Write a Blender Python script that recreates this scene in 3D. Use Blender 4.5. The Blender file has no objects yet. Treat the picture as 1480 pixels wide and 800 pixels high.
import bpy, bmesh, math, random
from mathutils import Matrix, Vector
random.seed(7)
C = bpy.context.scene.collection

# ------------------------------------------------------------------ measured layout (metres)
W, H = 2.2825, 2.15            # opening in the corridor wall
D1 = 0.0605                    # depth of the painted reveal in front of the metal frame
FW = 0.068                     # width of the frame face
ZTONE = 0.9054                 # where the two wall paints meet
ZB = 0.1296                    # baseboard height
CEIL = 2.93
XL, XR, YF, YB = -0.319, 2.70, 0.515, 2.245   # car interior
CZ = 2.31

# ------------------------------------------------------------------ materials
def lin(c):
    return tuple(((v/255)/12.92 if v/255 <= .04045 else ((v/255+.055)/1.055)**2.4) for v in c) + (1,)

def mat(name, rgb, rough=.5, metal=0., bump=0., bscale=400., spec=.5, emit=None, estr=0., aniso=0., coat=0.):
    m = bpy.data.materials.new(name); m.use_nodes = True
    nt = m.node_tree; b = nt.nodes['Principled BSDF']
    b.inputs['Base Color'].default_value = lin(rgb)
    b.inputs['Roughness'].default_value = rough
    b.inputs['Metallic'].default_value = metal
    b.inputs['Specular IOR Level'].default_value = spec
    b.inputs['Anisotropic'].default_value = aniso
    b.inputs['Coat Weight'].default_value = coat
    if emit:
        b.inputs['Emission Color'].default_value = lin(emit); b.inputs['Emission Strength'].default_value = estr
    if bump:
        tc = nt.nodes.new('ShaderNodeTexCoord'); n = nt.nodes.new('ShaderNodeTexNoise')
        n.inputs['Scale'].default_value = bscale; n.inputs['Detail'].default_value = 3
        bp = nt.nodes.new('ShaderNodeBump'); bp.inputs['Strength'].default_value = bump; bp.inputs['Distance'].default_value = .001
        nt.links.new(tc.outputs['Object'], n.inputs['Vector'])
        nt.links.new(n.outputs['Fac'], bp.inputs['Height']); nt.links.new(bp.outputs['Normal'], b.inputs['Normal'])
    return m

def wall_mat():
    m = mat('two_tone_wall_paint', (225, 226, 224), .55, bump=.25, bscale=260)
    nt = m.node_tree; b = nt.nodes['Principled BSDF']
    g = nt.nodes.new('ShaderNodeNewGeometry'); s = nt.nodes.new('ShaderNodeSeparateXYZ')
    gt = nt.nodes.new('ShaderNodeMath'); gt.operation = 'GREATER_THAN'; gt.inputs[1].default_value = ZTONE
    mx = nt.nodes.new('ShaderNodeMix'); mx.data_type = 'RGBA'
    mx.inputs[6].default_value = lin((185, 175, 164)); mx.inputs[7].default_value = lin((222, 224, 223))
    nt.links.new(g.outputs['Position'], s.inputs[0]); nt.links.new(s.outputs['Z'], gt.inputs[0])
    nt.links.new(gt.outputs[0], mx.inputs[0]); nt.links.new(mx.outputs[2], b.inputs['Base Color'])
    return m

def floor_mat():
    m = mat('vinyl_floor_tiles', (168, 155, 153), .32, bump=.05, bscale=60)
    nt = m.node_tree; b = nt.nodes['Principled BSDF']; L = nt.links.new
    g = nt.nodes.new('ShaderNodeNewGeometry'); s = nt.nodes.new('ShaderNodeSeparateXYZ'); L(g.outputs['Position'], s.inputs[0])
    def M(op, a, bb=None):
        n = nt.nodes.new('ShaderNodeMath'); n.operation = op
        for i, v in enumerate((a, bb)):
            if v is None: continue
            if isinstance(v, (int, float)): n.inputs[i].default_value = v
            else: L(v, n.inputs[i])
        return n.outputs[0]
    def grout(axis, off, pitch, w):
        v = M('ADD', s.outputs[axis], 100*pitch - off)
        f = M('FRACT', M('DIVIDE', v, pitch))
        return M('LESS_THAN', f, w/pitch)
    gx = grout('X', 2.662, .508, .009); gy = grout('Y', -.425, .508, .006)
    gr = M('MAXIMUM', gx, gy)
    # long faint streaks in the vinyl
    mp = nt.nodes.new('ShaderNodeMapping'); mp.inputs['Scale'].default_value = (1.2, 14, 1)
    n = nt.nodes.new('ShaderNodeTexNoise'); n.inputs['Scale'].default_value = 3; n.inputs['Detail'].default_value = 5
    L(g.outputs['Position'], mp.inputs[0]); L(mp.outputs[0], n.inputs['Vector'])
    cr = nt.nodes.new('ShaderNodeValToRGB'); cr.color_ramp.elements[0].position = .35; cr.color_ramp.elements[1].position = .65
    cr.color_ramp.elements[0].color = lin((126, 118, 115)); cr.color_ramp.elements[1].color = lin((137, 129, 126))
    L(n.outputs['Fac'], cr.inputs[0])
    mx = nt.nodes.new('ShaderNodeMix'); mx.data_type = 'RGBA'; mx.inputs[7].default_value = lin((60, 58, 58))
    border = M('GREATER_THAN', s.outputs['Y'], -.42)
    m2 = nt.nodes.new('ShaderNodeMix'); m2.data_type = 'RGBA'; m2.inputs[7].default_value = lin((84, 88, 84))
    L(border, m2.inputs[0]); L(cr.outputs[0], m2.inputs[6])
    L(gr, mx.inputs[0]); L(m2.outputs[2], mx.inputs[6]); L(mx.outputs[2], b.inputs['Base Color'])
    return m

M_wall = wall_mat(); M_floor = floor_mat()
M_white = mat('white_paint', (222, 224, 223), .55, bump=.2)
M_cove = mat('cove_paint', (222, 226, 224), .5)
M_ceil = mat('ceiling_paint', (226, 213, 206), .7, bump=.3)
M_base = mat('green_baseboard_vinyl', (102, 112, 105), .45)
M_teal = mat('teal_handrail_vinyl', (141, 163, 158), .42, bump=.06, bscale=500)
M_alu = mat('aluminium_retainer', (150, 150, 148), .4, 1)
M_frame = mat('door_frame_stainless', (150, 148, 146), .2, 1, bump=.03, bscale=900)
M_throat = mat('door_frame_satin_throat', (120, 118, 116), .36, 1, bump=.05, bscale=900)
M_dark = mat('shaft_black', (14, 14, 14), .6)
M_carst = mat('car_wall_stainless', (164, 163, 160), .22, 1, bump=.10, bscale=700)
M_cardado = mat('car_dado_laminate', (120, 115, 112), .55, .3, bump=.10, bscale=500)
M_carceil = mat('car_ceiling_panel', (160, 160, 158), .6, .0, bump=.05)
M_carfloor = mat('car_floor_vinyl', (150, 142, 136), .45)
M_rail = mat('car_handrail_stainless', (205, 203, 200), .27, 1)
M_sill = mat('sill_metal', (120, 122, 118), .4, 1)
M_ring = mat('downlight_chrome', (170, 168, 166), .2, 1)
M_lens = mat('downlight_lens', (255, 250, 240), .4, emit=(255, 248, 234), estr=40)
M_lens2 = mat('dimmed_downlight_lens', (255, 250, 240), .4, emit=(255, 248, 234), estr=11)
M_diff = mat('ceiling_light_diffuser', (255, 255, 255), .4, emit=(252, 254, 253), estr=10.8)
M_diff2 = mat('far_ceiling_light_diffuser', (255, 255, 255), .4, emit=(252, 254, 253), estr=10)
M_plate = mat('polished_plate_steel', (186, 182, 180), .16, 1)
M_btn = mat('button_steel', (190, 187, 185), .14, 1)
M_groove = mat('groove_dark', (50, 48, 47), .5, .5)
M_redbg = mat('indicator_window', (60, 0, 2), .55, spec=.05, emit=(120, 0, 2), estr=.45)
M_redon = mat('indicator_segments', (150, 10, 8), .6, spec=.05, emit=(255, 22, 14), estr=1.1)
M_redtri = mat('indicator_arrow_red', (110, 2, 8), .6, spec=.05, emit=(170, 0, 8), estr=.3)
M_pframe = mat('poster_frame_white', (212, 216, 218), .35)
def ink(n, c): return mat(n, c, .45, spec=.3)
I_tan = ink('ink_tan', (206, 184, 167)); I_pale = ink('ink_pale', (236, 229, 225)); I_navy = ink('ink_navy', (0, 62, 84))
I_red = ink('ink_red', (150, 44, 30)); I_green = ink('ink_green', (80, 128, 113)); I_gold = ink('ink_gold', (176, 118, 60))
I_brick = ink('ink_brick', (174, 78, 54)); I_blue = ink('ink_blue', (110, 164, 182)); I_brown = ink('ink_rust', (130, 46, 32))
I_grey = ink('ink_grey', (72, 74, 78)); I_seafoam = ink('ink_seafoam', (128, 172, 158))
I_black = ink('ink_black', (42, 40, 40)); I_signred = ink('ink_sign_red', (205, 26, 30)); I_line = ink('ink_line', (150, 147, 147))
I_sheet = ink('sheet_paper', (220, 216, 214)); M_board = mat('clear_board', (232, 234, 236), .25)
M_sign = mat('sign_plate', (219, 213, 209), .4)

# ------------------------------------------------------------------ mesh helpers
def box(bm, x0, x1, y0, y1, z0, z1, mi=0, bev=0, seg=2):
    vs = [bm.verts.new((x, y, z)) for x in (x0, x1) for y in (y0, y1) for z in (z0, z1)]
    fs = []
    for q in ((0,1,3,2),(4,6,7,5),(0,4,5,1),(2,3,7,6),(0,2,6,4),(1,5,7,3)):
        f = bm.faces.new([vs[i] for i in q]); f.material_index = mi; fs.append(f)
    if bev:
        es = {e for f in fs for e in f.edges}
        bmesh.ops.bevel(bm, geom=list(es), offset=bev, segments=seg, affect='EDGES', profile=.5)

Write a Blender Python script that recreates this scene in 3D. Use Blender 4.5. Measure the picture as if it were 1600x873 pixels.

Exercise description — Restate, please, word for word the span of records running from the first line to the line bearing "C = bpy.context.scene.collection", both included, and nothing outside it.

Result of the task —
Write a Blender Python script that recreates this scene in 3D. Use Blender 4.5. The Blender file has no objects yet. Treat the picture as 1480 pixels wide and 800 pixels high.
import bpy, bmesh, math, random
from mathutils import Matrix, Vector
random.seed(7)
C = bpy.context.scene.collection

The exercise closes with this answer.